2. A connector as set forth in claim 1, wherein said grounding member includes a cable-connecting section, adapted to be connected to the shield layer of the cable, and a ground-contacting section capable of coming into conductive contact with a corresponding grounding element of a counterpart connector.

3. A connector as set forth in claim 1, adapted to be connected to a plurality of coaxial cables respectively including core conductors and shield layers covering the core conductors, wherein a common grounding plate is connected to the shield layers of the plurality of coaxial cables, said grounding member being fixed and connected to the grounding plate.

4. A connector as set forth in claim 3, wherein said grounding member includes a cable-connecting section, having a rectangular plate shape similar to a shape of said grounding plate and adapted to be connected to said grounding plate, and a pair of ground-contacting sections extending respectively from opposite longitudinal ends of said cable-connecting section and capable of coming into conductive contact with a corresponding grounding element of a counterpart connector.

5. A connector as set forth in any one of claims 1 to 4, wherein said grounding member is integrally fixed to said body through insert molding.

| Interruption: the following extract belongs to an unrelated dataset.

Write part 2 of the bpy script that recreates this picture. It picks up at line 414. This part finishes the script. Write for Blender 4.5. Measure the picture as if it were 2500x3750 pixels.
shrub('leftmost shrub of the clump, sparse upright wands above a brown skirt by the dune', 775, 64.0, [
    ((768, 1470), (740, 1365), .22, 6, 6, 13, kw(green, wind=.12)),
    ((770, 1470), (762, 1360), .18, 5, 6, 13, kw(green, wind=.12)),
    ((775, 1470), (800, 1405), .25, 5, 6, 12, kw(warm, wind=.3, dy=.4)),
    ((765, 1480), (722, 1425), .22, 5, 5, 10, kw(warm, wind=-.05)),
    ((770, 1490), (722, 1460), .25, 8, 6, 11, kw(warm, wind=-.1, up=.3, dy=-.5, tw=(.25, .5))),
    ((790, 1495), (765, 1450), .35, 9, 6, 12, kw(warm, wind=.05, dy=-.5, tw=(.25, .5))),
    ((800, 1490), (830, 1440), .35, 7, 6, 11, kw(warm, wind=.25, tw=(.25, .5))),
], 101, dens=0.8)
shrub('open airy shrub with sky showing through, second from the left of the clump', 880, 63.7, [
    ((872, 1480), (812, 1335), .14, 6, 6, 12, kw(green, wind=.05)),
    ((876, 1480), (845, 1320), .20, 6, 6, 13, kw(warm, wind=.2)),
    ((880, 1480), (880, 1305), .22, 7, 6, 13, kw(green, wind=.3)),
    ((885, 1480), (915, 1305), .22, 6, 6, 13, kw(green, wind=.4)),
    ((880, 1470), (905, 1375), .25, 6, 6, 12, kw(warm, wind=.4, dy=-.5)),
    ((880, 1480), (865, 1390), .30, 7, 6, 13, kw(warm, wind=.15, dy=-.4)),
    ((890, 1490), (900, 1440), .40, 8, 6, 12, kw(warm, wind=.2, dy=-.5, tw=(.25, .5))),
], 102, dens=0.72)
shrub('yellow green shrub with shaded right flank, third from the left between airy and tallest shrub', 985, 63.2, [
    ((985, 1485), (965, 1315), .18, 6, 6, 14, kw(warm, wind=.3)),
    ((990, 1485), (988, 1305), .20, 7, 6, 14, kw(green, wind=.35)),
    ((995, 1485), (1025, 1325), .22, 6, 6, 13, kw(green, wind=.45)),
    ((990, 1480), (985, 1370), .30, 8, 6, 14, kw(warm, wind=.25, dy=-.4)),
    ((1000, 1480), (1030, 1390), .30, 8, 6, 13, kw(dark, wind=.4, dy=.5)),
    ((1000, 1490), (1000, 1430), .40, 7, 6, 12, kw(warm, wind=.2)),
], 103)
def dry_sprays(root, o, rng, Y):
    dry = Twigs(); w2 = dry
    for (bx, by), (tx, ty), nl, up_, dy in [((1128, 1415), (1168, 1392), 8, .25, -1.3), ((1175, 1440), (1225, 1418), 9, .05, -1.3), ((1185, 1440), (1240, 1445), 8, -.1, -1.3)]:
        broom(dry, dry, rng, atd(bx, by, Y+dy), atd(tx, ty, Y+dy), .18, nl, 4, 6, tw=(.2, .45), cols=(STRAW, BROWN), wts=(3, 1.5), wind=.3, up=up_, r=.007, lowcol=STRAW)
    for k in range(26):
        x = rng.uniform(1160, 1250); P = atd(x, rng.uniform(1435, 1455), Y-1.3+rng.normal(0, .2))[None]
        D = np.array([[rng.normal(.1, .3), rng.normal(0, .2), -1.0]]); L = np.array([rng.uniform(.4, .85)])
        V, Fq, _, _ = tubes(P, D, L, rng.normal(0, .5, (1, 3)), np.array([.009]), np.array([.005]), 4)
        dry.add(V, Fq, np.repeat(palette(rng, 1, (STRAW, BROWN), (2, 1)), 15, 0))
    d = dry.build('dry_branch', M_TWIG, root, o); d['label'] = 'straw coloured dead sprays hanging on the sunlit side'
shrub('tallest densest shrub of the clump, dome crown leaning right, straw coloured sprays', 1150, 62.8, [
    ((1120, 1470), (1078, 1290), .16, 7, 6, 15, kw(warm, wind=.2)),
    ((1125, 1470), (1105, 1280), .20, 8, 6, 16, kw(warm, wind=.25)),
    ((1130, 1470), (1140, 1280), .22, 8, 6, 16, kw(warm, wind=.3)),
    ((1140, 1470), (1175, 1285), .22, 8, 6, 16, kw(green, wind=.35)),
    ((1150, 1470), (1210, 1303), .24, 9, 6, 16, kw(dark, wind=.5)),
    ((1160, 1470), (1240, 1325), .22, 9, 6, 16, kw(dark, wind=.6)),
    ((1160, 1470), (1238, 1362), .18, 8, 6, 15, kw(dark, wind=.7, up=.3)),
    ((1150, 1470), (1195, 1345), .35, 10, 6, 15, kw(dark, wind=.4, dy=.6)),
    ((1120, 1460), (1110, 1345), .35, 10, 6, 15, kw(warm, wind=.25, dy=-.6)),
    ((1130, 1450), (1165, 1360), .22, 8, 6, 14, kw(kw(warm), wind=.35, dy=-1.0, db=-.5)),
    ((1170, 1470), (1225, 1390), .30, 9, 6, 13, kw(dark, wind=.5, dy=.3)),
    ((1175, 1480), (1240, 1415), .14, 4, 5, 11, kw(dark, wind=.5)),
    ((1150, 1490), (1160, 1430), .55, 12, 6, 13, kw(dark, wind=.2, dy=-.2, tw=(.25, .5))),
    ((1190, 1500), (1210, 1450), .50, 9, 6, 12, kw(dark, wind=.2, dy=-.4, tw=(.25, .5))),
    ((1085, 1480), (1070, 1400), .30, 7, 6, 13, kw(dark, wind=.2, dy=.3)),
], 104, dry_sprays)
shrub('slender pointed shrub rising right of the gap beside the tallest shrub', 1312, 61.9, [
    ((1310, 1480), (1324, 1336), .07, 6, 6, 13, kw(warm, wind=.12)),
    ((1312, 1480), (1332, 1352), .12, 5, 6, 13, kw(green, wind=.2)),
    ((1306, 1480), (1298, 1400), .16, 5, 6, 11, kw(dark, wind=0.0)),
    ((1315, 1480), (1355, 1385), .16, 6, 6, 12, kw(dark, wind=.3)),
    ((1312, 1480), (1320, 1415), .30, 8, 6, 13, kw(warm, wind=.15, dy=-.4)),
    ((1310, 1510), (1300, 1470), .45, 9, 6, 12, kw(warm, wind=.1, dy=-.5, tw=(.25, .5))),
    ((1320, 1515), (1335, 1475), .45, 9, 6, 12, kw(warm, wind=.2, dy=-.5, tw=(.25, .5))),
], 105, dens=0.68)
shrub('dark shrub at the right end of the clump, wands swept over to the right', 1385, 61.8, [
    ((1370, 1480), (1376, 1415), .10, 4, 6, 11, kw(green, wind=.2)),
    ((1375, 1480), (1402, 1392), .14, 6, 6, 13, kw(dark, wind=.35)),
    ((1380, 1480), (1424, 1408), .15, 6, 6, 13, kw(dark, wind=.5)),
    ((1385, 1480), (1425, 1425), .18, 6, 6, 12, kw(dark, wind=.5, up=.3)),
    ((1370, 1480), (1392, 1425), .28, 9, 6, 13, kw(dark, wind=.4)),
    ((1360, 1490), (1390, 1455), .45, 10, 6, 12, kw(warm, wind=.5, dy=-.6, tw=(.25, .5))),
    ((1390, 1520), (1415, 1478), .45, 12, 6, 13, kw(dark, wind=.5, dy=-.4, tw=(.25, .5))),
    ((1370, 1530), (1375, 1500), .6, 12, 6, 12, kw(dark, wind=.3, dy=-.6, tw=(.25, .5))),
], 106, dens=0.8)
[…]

6. A connector as set forth in any one of claims 1 to 5, further comprising a shield member attached to said body while being insulated from said terminal element; wherein said shield member is disposed at a side opposite to said grounding member relative to the shield layer of the cable with the core conductor thereof being connected to said terminal element, and is connected to said grounding member.

7. A connector comprising an electrical insulating body including a receptive recess for detachably receiving a counterpart connector, and a terminal element supported on the body and adapted to be connected to a conductor of a circuit board, characterized in that: said body comprises a terminal element supporting section for supporting said terminal element and a surrounding wall section cooperating with said terminal element supporting section to define said receptive recess, wherein a plurality of notches, each opening to, and communicating with, said receptive recess, are dispersedly provided in said surrounding wall section.

8. A connector as set forth in claim 7, wherein said surrounding wall section of said body includes a set of wall portions opposing each other, and wherein said plurality of notches are provided in each of the set of wall portions.

9. A connector as set forth in claim 7 or 8, further comprising a shield member attached to said body while being insulated from said terminal element, wherein said shield member includes a grounding element capable of coming into conductive contact with a grounding member of a counterpart connector.

10. A connector system comprising a mutually attachable and detachable combination of a connector as set forth in any one of claims 1 to 6 and a connector as set forth in any one of claims 7 to 9.